Voy, pues, a pedir permiso para nombrar a un procurador a fin de actuar. Antes
que nada habrá que obtener este permiso, y en seguida designar al procurador,
ponerlo al tanto, hacerlo actuar… ¡Fíjate cuánta demora, qué tiempo enorme!
Agrégale la honrada manera en que se apresuran a hacerme firmar los papeles
necesarios y verás que todo esto lleva a una eternidad. ¡Cierto es que lo que
me consuela es que no estaré aquí un
minuto más que el tiempo necesario!
Adiós,
nuevamente, mi buena y querida amiga.
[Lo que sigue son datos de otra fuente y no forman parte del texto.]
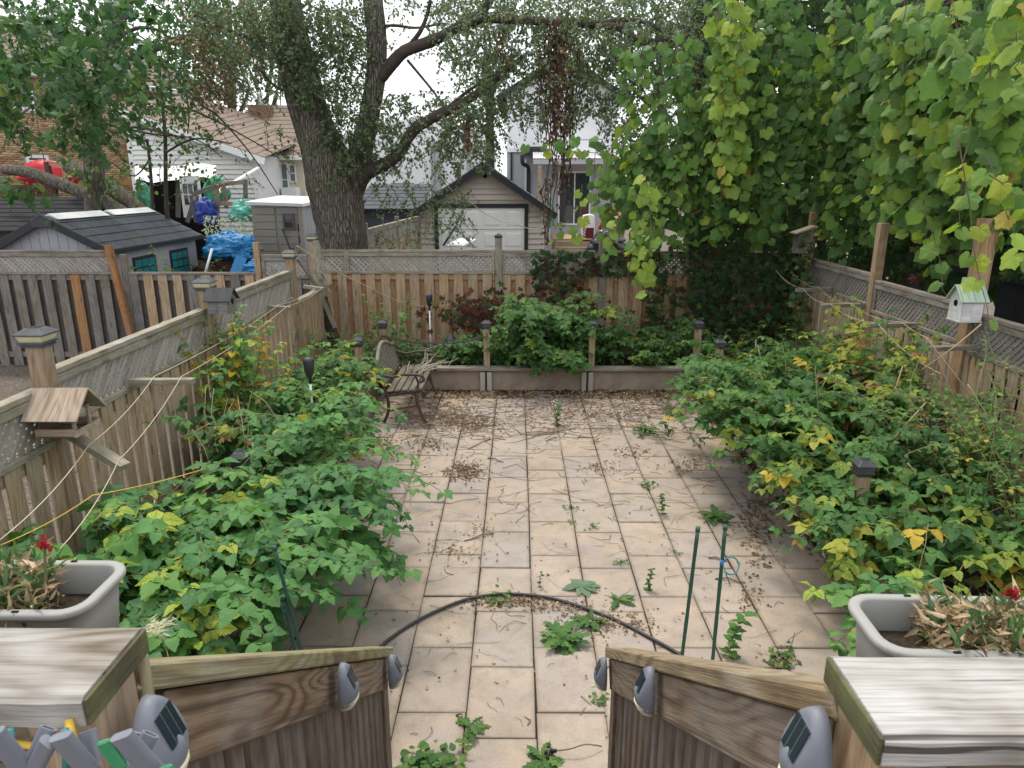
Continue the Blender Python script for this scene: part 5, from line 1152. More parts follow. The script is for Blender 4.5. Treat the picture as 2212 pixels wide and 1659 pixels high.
for s in (-1, 1):
    E0, E1 = Vector((xc + s * (x1 - xc + .12), y0 - .14, ze - .04)), Vector((xc + s * (x1 - xc + .12), y1 + .14, ze - .04)); Q0, Q1 = Vector((xc, y0 - .14, zr_ + .03)), Vector((xc, y1 + .14, zr_ + .03))
    nr = Vector((s * (zr_ - ze), 0, (x1 - xc))).normalized()
    for r_ in range(tr_):
        for c_ in range(tn + 1):
            o_ = .5 if r_ % 2 else 0; c0_, c1_ = max(0, (c_ - o_) / tn), min(1, (c_ + 1 - o_) / tn)
            if c1_ - c0_ < .01: continue
            P0 = [E0.lerp(E1, c0_), E0.lerp(E1, c1_)]; P1 = [Q0.lerp(Q1, c0_), Q0.lerp(Q1, c1_)]; g0, g1 = r_ / tr_, (r_ + 1) / tr_
            A_, B_, C_, D_ = P0[0].lerp(P1[0], g0), P0[1].lerp(P1[1], g0), P0[1].lerp(P1[1], g1), P0[0].lerp(P1[0], g1); sh = (B_ - A_).normalized() * .006
            MB().add([A_ + sh, B_ - sh, C_ - sh, D_ + sh, A_ + sh + nr * .03, B_ - sh + nr * .03, C_ - sh + nr * .018, D_ + sh + nr * .018], [(3, 2, 1, 0), (4, 5, 6, 7), (0, 1, 5, 4), (1, 2, 6, 5), (2, 3, 7, 6), (3, 0, 4, 7)]).build('roof_tile', M['rooftile'], RS)
    board('fascia', E0 + Vector((0, -.015, -.03)), Q0 + Vector((0, -.015, -.03)), .13, .04, M['blacktrim'], RS, (0, 1, 0))
    board('eave_trim', E0 + Vector((0, 0, -.02)), E1 + Vector((0, 0, -.02)), .05, .08, M['blacktrim'], RS)
for a0, a1 in ((y0 + .03, (y0 + y1) / 2 - .09), ((y0 + y1) / 2 + .09, y1 + .02)):
    MB().add([(xc - .18, a0, zr_ - .01), (xc, a0, zr_ + .085), (xc + .18, a0, zr_ - .01), (xc - .18, a1, zr_ - .01), (xc, a1, zr_ + .085), (xc + .18, a1, zr_ - .01)], [(0, 1, 4, 3), (1, 2, 5, 4), (0, 2, 1), (3, 4, 5)]).build('ridge_cap', M['white'], RS)
MB().prism([(-.16, -.12), (.16, -.12), (.19, .0), (0, .10), (-.19, .0)], y0 - .2, y0 - .12, 'y').build('gable_plate', M['rooftile'], RS, M=Matrix.Translation((xc, 0, zr_ - .02)), bevel=.01)
for (pxa, pxb) in ((285, 333), (367, 404)):
    ya, yb = atx(pxa, 570, x1).y, atx(pxb, 560, x1).y; zb_, zt_ = 1.05, 1.62
    w_ = MB().box((x1 + .017, ya, zb_), (x1 + .04, yb, zt_)).build('window', M['blacktrim'], RS)
    for i in range(3):
        for j in range(3):
            MB().box((x1 + .041, ya + .04 + (yb - ya - .06) * i / 3, zb_ + .05 + (zt_ - zb_ - .08) * j / 3), (x1 + .046, ya + .01 + (yb - ya - .06) * (i + 1) / 3, zb_ + .02 + (zt_ - zb_ - .08) * (j + 1) / 3)).build('pane', M['teal_pane'], w_)
# --- second dark roof farther back
S2 = thing('low_shed', 'low shed with dark shingle roof beside the grey garden shed', 'shed', aty(60, 520, 17.5))
q0 = aty(-60, 520, 17.2); qz = aty(100, 500, 17.2).z; MB().box((aty(-160, 500, 17.2).x, 17.4, GZ), (aty(165, 500, 17.2).x, 20, qz)).build('wall', M['fence_dark'], S2)
slope_rows(S2, (aty(-170, 500, 17).x, 17.1, qz), (aty(190, 505, 17).x, 17.1, qz), (aty(-170, 500, 17).x, 19.5, qz + .75), (aty(120, 505, 17).x, 19.5, qz + .75), 8, M['shingle_dark'])
# --- beige resin shed
VY = 17.0; VS = thing('garden_shed', 'beige garden shed with white roof beside the big tree trunk', 'shed', aty(600, 560, VY))
x0, x1 = aty(547, 500, VY).x, aty(654, 500, VY).x; zt = aty(600, 444, VY).z
MB().box((x0, VY, GZ), (x1, VY + 1.9, zt)).build('wall', M['resin_beige'], VS)
k = 0; z = GZ
while z < zt - .05:
    for xa, xb in ((x0 + .06, (x0 + x1) / 2 - .03), ((x0 + x1) / 2 + .03, x1 - .08)): boxpart('wall_panel', (xa, VY - .03, z + .006), (xb, VY - .001, min(z + .17, zt) - .006), M['resin_beige'], VS, .008)
    z += .17
boxpart('corner_post', (x1 - .07, VY - .05, GZ), (x1 + .04, VY + .06, zt), M['resin_beige'], VS)
for k in range(6): boxpart('side_panel', (x1 + .001, VY + .08 + k * .3, GZ), (x1 + .02, VY + .36 + k * .3, zt - .02), M['resin'], VS)
w_ = window(VS, aty(613, 480, VY).x, aty(638, 480, VY).x, VY - .02, aty(620, 496, VY).z, aty(620, 461, VY).z, plain('shed_window_frame', (.12, .11, .1), .5), None, 0, 2, .045)
for zz in (aty(645, 500, VY).z, aty(645, 525, VY).z): boxpart('hinge', (aty(645, 500, VY).x, VY - .06, zz), (aty(648, 500, VY).x, VY - .035, zz + .17), M['blacktrim'], VS)
e0, e1 = Vector((x0 - .08, VY - .15, zt + .02)), Vector((x1 + .1, VY - .15, zt - .02)); MB().add([e0, e1, e1 + Vector((.1, 2.3, .10)), e0 + Vector((.1, 2.3, .10)), e0 + Vector((0, 0, .07)), e1 + Vector((0, 0, .07)), e1 + Vector((.1, 2.3, .17)), e0 + Vector((.1, 2.3, .17))], [(3, 2, 1, 0), (4, 5, 6, 7), (0, 1, 5, 4), (1, 2, 6, 5), (2, 3, 7, 6), (3, 0, 4, 7)]).build('roof', M['white'], VS)
br_ = thing('broom', 'dark handled broom leaning on the beige shed', 'broom', aty(627, 540, VY - .2)); MB().tube([aty(610, 495, VY - .1), aty(628, 540, VY - .25)], .02, 6).build('handle', M['blackplastic'], br_); MB().bar(aty(626, 540, VY - .25), aty(632, 552, VY - .3), .2, .06, (0, -1, 0)).build('head', M['dark'], br_)

# --- jumble in the yard next door
lump('blue_tarp', 'bright blue tarpaulin bunched over a heap of roots', 'tarp', aty(500, 535, 15.6), (.46, .42, .30), M['tarp'], 1.3, .7, 1.6, 64)
lump('root_heap', 'brown heap of roots and soil under the blue tarpaulin', 'heap', aty(505, 580, 15.9), (.66, .5, .42), plain('root_soil', (.075, .05, .038), .95, .1, 0, .5, 9, 1), 4.4, .6, 2.5, 40)
lump('blue_tarp', 'small crumpled blue tarpaulin on the boards beside the low fence', 'tarp', aty(573, 578, 13.8), (.34, .25, .16), M['tarp'], 7.7, .7, 2.4, 30)
o = MB().bar(aty(522, 555, 15.0), aty(505, 600, 14.7), .22, .02, (.3, -1, 0)).build('blue_sheet', M['tarp'], None); tag(o, 'flat strip of blue tarpaulin hanging down from the heap', 'tarp')
ls = thing('board_stack', 'short stack of grey boards beside the root heap', 'boards', aty(560, 575, 14.8))
for k in range(5): board('board', aty(547, 584 - k * 5, 14.6 + .06 * k), aty(585, 578 - k * 5, 14.7 + .06 * k), .4, .06, M['rail'], ls)
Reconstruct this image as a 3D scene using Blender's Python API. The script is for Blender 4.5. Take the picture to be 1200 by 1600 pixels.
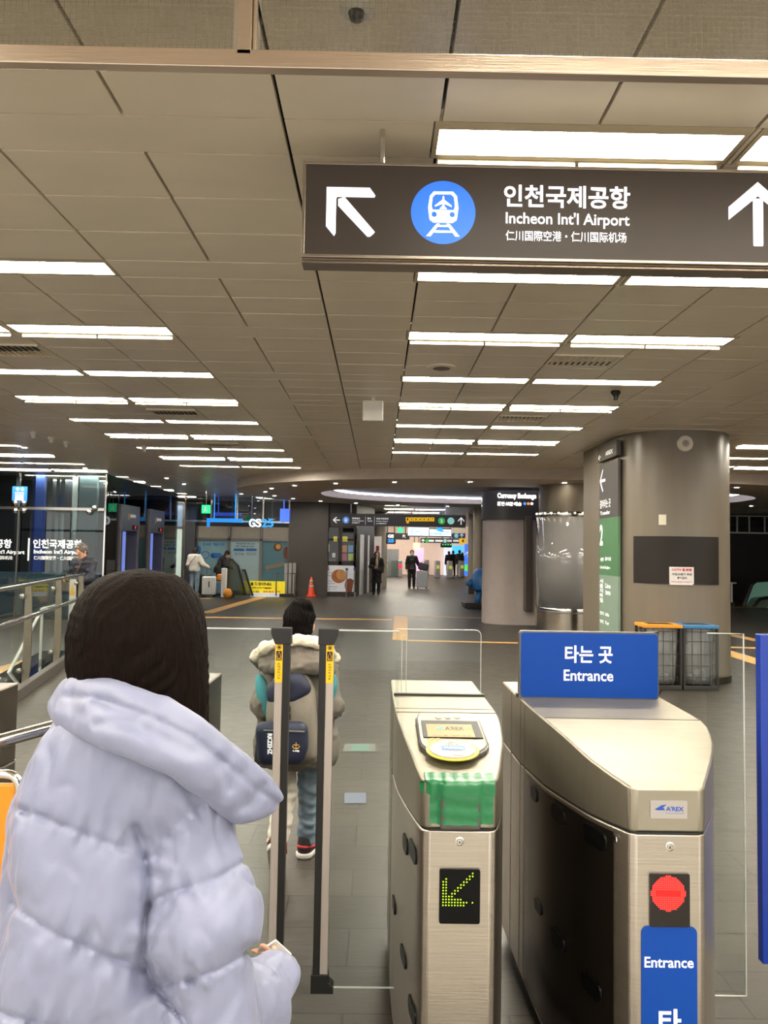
import bpy, bmesh, math, random
import numpy as np
from mathutils import Vector, Matrix, Euler
random.seed(7); np.random.seed(7)
for _o in list(bpy.data.objects): bpy.data.objects.remove(_o)
SC = bpy.context.scene
COL = SC.collection
PI = math.pi

# ------------------------------------------------------------------ camera
CAM_H, FPX = 1.68, 1150.0
cam_d = bpy.data.cameras.new('camera')
cam_d.sensor_fit = 'VERTICAL'; cam_d.sensor_height = 36.0
cam_d.lens = FPX / 1600 * 36.0
cam_d.clip_start = 0.05; cam_d.clip_end = 200
cam = bpy.data.objects.new('camera', cam_d); COL.objects.link(cam)
CAM_M = (Matrix.Translation((0, 0, CAM_H)) @ Matrix.Rotation(math.radians(-0.40), 4, 'Z')
         @ Matrix.Rotation(math.radians(90 + 2.89), 4, 'X') @ Matrix.Rotation(math.radians(0.95), 4, 'Z'))
cam.matrix_world = CAM_M
SC.camera = cam

# ------------------------------------------------------------------ world, exposure
SC.view_settings.view_transform = 'Standard'; SC.view_settings.look = 'None'
SC.view_settings.gamma = 1.0; SC.view_settings.exposure = 0.50
SC.view_settings.use_curve_mapping = False
w = bpy.data.worlds.new('world'); SC.world = w; w.use_nodes = True
w.node_tree.nodes['Background'].inputs[0].default_value = (1.0, 0.95, 0.87, 1)
w.node_tree.nodes['Background'].inputs[1].default_value = 1.6  # fill light, enters through the opening added behind the camera
LAMP = 40.0          # ceiling lamp emission
SC.cycles.max_bounces = 10
SC.cycles.transparent_max_bounces = 16
SC.cycles.sample_clamp_indirect = 4.0
SC.cycles.caustics_reflective = False; SC.cycles.caustics_refractive = False

# ------------------------------------------------------------------ helpers
def ray(px, py):
    v = CAM_M.to_3x3() @ Vector(((px - 600) / FPX, (800 - py) / FPX, -1))
    return v
def at(px, py, Y):
    v = ray(px, py); return Vector((0, 0, CAM_H)) + v * (Y / v.y)
def ground(px, py, z=0.0):
    v = ray(px, py); return Vector((0, 0, CAM_H)) + v * ((z - CAM_H) / v.z)

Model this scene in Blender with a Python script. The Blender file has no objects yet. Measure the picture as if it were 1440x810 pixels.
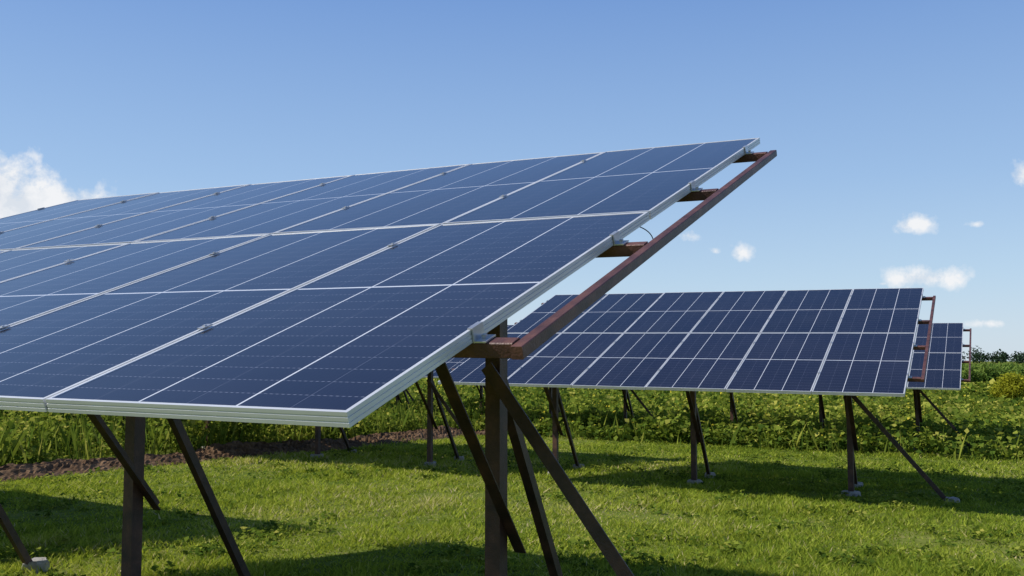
import bpy, math, random
import numpy as np
from mathutils import Vector, Matrix
random.seed(7); rng=np.random.default_rng(11)
H=1.70
sc=bpy.context.scene
# ------------------------------------------------------------------ helpers
class NT:
    def __init__(s,t): s.t=t
    def n(s,typ,**k):
        nd=s.t.nodes.new(typ)
        for a,b in k.items(): setattr(nd,a,b)
        return nd
    def l(s,a,b): s.t.links.new(a,b)
    def m(s,op,a,b=None,c=None,clamp=False):
        nd=s.t.nodes.new('ShaderNodeMath'); nd.operation=op; nd.use_clamp=clamp
        for i,v in enumerate((a,b,c)):
            if v is None: continue
            if isinstance(v,(int,float)): nd.inputs[i].default_value=v
            else: s.t.links.new(v,nd.inputs[i])
        return nd.outputs[0]
    def vm(s,op,a,b=None):
        nd=s.t.nodes.new('ShaderNodeVectorMath'); nd.operation=op
        for i,v in enumerate((a,b)):
            if v is None: continue
            if isinstance(v,tuple): nd.inputs[i].default_value=v
            else: s.t.links.new(v,nd.inputs[i])
        return nd
    def mix(s,f,a,b):
        nd=s.t.nodes.new('ShaderNodeMix'); nd.data_type='RGBA'
        if isinstance(f,(int,float)): nd.inputs[0].default_value=f
        else: s.l(f,nd.inputs[0])
        for i,v in ((6,a),(7,b)):
            if isinstance(v,tuple): nd.inputs[i].default_value=(*v,1) if len(v)==3 else v
            else: s.l(v,nd.inputs[i])
        return nd.outputs[2]
    def noise(s,scale,detail=4,vec=None,rough=.55):
        nd=s.n('ShaderNodeTexNoise'); nd.inputs['Scale'].default_value=scale
        nd.inputs['Detail'].default_value=detail; nd.inputs['Roughness'].default_value=rough
        if vec is not None: s.l(vec,nd.inputs['Vector'])
        return nd
    def ramp(s,f,stops):
        nd=s.n('ShaderNodeValToRGB'); cr=nd.color_ramp
        while len(cr.elements)<len(stops): cr.elements.new(.5)
        for e,(p,c) in zip(cr.elements,stops): e.position=p; e.color=(*c,1)
        s.l(f,nd.inputs[0]); return nd.outputs[0]
def newmat(name):
    m=bpy.data.materials.new(name); m.use_nodes=True; t=m.node_tree; t.nodes.clear()
    k=NT(t); out=k.n('ShaderNodeOutputMaterial'); return m,k,out
def simple(name,stops,scale=8,rough=.5,metal=0,bump=.0,bscale=60,detail=4,spec=.5):
    m,k,out=newmat(name); b=k.n('ShaderNodeBsdfPrincipled')
    tc=k.n('ShaderNodeTexCoord'); nz=k.noise(scale,detail,tc.outputs['Object'],.65)
    n_=len(stops); c=k.ramp(nz.outputs[0],[(.32+.38*i/(n_-1),s) for i,s in enumerate(stops)]); k.l(c,b.inputs['Base Color'])
    b.inputs['Roughness'].default_value=rough; b.inputs['Metallic'].default_value=metal
    b.inputs['Specular IOR Level'].default_value=spec
    if bump:
        n2=k.noise(bscale,4,tc.outputs['Object']); bp=k.n('ShaderNodeBump'); bp.inputs['Strength'].default_value=bump
        bp.inputs['Distance'].default_value=.01; k.l(n2.outputs[0],bp.inputs['Height']); k.l(bp.outputs[0],b.inputs['Normal'])
    k.l(b.outputs[0],out.inputs[0]); return m
def leafmat(name,stops,trans=.35,tint=(.2,.26,.02)):
    m,k,out=newmat(name)
    at=k.n('ShaderNodeAttribute'); at.attribute_name='v'
    c=k.ramp(at.outputs['Fac'],stops)
    b=k.n('ShaderNodeBsdfDiffuse'); k.l(c,b.inputs[0])
    tr=k.n('ShaderNodeBsdfTranslucent'); c2=k.mix(.5,c,tint); k.l(c2,tr.inputs[0])
    mx=k.n('ShaderNodeMixShader'); mx.inputs[0].default_value=trans
    k.l(b.outputs[0],mx.inputs[1]); k.l(tr.outputs[0],mx.inputs[2]); k.l(mx.outputs[0],out.inputs[0]); return m
# ------------------------------------------------------------------ terrain
AZ=.4733
U1H=np.array([-math.cos(AZ),math.sin(AZ)]); U2H=np.array([math.sin(AZ),math.cos(AZ)])
def vw(x,y):
    return x*U2H[0]+y*U2H[1]-1.70, x*U1H[0]+y*U1H[1]
def fromvw(v,w):
    v=v+1.70; return v*U2H[0]+w*U1H[0], v*U2H[1]+w*U1H[1]
_k=[(rng.normal(0,s,2),rng.uniform(0,6.28)) for s in (.5,.5,.9,.9,1.6,1.6,2.5,2.5)]
def nz(x,y,f=1.0):
    r=0
    for (kx,ky),ph in _k: r=r+np.sin(kx*x*f+ky*y*f+ph)
    return r/4.0
def g(x,y):
    v,w=vw(x,y)
    return H-1.47-.0225*np.clip(v,-15,21)+.0125*np.clip(w,-12,20)
def mesh_obj(name,V,F,mats,parent=None,fm=None,smooth=False,attr=None,uv=None):
    me=bpy.data.meshes.new(name); me.from_pydata([tuple(p) for p in V],[],F)
    for m in mats: me.materials.append(m)
    if fm is not None: me.polygons.foreach_set('material_index',np.array(fm,dtype=np.int32))
    if smooth: me.polygons.foreach_set('use_smooth',np.ones(len(me.polygons),dtype=bool))
    if uv is not None:
        l=me.uv_layers.new(name='UVMap'); l.data.foreach_set('uv',np.array(uv,dtype=np.float32).ravel())
    me.update(); o=bpy.data.objects.new(name,me); sc.collection.objects.link(o)
    if parent: o.parent=parent
    return o
def fast_mesh(name,V,k,mats,v,midx=None):
    n=len(V)//k; me=bpy.data.meshes.new(name)
    me.vertices.add(len(V)); me.vertices.foreach_set('co',V.astype(np.float32).ravel())
    me.loops.add(n*k); me.loops.foreach_set('vertex_index',np.arange(n*k,dtype=np.int32))
    me.polygons.add(n); me.polygons.foreach_set('loop_start',np.arange(0,n*k,k,dtype=np.int32))
    try: me.polygons.foreach_set('loop_total',np.full(n,k,dtype=np.int32))
    except Exception: pass
    for m in mats: me.materials.append(m)
    if midx is not None: me.polygons.foreach_set('material_index',midx.astype(np.int32))
    a=me.attributes.new('v','FLOAT','POINT'); a.data.foreach_set('value',np.repeat(v,k).astype(np.float32))
    me.update(calc_edges=True); o=bpy.data.objects.new(name,me); sc.collection.objects.link(o); return o
# ground sheet
t=np.linspace(-1,1,261); ax=3.2*np.sinh(t*7.3)
GX,GY=np.meshgrid(ax,ax+8); 
GZ=g(GX,GY)+.012*nz(GX,GY,1.3)*np.exp(-(np.hypot(GX,GY)/60)**2)
n=len(ax); V=np.stack([GX.ravel(),GY.ravel(),GZ.ravel()],1)
F=[(j*n+i,j*n+i+1,(j+1)*n+i+1,(j+1)*n+i) for j in range(n-1) for i in range(n-1)]
m,k,out=newmat('ground_turf'); tc=k.n('ShaderNodeTexCoord'); b=k.n('ShaderNodeBsdfDiffuse')
n1=k.noise(.35,4,tc.outputs['Object']); n2=k.noise(9,5,tc.outputs['Object'])
c1=k.ramp(n2.outputs[0],[(.3,(.05,.06,.018)),(.52,(.12,.15,.028)),(.70,(.26,.20,.10))])
c2=k.ramp(n1.outputs[0],[(.35,(.11,.165,.025)),(.65,(.21,.24,.05))])
k.l(k.mix(.45,c1,c2),b.inputs[0])
k.l(b.outputs[0],out.inputs[0])
mesh_obj('ground',V,F,[m],smooth=True)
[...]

He aquí una carta bien grande que acaso
no te llegue porque no está escrita a la
liliputiense. No importa; de todos modos habrá de ser leída, ¿y quién sabe
si eres tú, entre todos cuantos deben leerla, a quien la dirijo directamente?
Lo
que me dices de tus hijos me complace. No sospechas cuánto me encantaría
abrazarlos, por mucho que no pueda ilusionarme —pese a mi ternura— hasta el
punto de dejar de saber que por ellos estoy sufriendo.
Al
releer esta carta veo que está claro que no te llegará, prueba irrebatible de
la injusticia y el horror de todo lo que se me hace sufrir, ya que, si en lo
que experimento no hubiese nada que no fuera justo y simple, ¿por qué habría de
temerse que te lo dijera o que te lo hiciera saber? De todos modos, no te
escribiré más si no tengo positivamente respuesta a la presente, pues ¿de qué
sirve escribir si no recibes mis cartas?